#### [What the exercise asks]
Below are some records. Reproduce them exactly from their first line through the line with "tc = wn('ShaderNodeTexCoord');", inclusive.

#### [Supplied material]
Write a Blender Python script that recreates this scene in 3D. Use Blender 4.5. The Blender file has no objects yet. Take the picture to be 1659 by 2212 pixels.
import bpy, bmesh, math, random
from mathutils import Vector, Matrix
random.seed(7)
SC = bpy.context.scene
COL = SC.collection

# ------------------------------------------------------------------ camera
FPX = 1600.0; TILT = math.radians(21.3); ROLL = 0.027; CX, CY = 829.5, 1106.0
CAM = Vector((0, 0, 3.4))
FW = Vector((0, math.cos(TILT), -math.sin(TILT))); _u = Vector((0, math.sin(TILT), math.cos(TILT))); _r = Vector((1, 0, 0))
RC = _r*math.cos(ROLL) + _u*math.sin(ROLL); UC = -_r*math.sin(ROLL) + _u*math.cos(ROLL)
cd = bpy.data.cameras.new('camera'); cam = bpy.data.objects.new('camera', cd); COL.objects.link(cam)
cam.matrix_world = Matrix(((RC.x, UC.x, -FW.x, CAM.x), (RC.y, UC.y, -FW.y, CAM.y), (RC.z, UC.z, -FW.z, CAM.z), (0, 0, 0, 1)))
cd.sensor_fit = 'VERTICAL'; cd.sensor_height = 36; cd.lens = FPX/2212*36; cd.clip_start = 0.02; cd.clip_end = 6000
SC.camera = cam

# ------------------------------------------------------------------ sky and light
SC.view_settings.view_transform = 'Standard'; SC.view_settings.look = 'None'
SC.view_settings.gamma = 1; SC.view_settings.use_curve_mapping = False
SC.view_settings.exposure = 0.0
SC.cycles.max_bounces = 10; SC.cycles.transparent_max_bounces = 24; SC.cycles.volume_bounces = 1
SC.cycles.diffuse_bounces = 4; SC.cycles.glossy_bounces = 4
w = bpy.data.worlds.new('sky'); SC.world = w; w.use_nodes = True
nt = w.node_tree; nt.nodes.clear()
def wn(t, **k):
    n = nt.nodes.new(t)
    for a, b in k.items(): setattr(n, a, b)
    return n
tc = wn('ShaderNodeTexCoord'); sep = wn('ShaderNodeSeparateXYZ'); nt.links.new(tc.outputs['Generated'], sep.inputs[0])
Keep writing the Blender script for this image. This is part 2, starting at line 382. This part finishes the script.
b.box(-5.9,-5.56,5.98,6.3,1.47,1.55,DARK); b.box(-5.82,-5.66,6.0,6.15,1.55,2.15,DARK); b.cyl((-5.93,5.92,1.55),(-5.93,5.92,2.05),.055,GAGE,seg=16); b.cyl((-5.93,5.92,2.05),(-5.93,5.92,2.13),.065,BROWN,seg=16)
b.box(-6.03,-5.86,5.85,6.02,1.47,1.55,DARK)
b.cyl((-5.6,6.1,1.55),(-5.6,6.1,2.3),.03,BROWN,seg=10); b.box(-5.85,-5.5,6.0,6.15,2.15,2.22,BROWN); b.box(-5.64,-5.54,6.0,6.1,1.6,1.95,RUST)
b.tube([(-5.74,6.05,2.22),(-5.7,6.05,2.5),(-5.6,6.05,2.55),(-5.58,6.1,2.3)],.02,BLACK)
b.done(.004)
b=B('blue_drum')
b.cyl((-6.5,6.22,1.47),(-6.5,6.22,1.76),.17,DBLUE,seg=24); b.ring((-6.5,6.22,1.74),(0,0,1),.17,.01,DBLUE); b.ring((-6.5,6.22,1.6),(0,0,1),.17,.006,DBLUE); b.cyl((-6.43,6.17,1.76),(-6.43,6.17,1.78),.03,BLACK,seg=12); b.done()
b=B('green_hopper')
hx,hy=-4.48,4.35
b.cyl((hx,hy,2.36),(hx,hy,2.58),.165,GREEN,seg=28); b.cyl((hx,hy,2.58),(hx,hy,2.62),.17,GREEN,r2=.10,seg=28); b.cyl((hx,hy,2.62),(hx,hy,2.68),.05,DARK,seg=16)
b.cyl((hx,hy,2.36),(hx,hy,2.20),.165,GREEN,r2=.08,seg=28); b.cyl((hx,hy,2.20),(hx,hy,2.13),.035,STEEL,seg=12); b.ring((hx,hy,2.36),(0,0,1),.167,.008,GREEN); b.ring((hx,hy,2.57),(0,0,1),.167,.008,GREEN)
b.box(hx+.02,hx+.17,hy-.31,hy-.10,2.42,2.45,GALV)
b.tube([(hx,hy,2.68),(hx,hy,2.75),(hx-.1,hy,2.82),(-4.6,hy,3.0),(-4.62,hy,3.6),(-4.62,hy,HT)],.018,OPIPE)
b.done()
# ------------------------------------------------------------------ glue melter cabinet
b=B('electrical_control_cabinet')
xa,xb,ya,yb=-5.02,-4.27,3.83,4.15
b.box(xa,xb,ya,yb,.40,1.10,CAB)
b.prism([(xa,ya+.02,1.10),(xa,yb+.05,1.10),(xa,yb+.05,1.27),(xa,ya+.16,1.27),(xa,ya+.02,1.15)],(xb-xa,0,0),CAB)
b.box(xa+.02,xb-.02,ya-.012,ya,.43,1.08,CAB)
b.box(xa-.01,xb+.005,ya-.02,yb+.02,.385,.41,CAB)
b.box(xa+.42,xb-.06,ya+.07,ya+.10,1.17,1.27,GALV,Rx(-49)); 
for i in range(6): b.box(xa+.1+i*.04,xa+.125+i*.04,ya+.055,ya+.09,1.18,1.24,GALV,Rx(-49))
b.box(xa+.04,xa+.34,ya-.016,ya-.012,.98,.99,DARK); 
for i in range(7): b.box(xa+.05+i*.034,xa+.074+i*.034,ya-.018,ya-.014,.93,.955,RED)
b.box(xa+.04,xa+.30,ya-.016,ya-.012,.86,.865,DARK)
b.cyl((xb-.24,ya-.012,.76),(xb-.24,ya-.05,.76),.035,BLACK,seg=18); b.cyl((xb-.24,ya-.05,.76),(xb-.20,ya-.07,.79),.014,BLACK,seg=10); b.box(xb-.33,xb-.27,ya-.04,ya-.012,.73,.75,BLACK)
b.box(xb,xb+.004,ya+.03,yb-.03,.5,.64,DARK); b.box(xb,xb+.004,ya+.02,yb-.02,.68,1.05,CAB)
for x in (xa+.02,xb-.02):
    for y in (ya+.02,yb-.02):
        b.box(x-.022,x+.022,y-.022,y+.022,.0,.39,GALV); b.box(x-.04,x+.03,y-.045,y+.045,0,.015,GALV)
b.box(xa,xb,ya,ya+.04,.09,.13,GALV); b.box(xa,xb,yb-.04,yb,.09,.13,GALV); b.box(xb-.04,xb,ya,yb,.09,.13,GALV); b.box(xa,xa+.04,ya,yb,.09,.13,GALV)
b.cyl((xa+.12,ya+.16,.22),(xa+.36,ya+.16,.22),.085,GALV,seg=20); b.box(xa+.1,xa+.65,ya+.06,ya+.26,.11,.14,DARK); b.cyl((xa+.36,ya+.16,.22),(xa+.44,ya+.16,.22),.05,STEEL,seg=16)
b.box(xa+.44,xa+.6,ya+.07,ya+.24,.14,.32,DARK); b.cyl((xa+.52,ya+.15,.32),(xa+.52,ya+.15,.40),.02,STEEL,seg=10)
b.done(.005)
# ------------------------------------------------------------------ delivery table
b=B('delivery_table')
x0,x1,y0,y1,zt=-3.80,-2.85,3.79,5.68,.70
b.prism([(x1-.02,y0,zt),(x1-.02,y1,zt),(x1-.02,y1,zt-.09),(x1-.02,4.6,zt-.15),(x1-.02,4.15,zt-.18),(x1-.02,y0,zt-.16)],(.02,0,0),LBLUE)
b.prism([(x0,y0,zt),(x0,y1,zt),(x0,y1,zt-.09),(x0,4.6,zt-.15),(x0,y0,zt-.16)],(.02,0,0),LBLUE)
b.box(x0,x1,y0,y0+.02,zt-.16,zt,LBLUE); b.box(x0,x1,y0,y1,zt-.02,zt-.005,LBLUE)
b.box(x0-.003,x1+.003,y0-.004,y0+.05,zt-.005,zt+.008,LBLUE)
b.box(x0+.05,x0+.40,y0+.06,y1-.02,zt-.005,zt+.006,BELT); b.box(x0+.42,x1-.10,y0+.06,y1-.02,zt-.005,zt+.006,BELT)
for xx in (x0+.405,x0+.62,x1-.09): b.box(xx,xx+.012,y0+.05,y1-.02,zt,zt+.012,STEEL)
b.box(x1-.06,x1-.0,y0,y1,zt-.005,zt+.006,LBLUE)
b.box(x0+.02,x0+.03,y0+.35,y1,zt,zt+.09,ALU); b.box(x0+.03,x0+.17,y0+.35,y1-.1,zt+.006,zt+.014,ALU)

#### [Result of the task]
Write a Blender Python script that recreates this scene in 3D. Use Blender 4.5. The Blender file has no objects yet. Take the picture to be 1659 by 2212 pixels.
import bpy, bmesh, math, random
from mathutils import Vector, Matrix
random.seed(7)
SC = bpy.context.scene
COL = SC.collection

# ------------------------------------------------------------------ camera
FPX = 1600.0; TILT = math.radians(21.3); ROLL = 0.027; CX, CY = 829.5, 1106.0
CAM = Vector((0, 0, 3.4))
FW = Vector((0, math.cos(TILT), -math.sin(TILT))); _u = Vector((0, math.sin(TILT), math.cos(TILT))); _r = Vector((1, 0, 0))
RC = _r*math.cos(ROLL) + _u*math.sin(ROLL); UC = -_r*math.sin(ROLL) + _u*math.cos(ROLL)
cd = bpy.data.cameras.new('camera'); cam = bpy.data.objects.new('camera', cd); COL.objects.link(cam)
cam.matrix_world = Matrix(((RC.x, UC.x, -FW.x, CAM.x), (RC.y, UC.y, -FW.y, CAM.y), (RC.z, UC.z, -FW.z, CAM.z), (0, 0, 0, 1)))
cd.sensor_fit = 'VERTICAL'; cd.sensor_height = 36; cd.lens = FPX/2212*36; cd.clip_start = 0.02; cd.clip_end = 6000
SC.camera = cam

# ------------------------------------------------------------------ sky and light
SC.view_settings.view_transform = 'Standard'; SC.view_settings.look = 'None'
SC.view_settings.gamma = 1; SC.view_settings.use_curve_mapping = False
SC.view_settings.exposure = 0.0
SC.cycles.max_bounces = 10; SC.cycles.transparent_max_bounces = 24; SC.cycles.volume_bounces = 1
SC.cycles.diffuse_bounces = 4; SC.cycles.glossy_bounces = 4
w = bpy.data.worlds.new('sky'); SC.world = w; w.use_nodes = True
nt = w.node_tree; nt.nodes.clear()
def wn(t, **k):
    n = nt.nodes.new(t)
    for a, b in k.items(): setattr(n, a, b)
    return n
tc = wn('ShaderNodeTexCoord'); sep = wn('ShaderNodeSeparateXYZ'); nt.links.new(tc.outputs['Generated'], sep.inputs[0])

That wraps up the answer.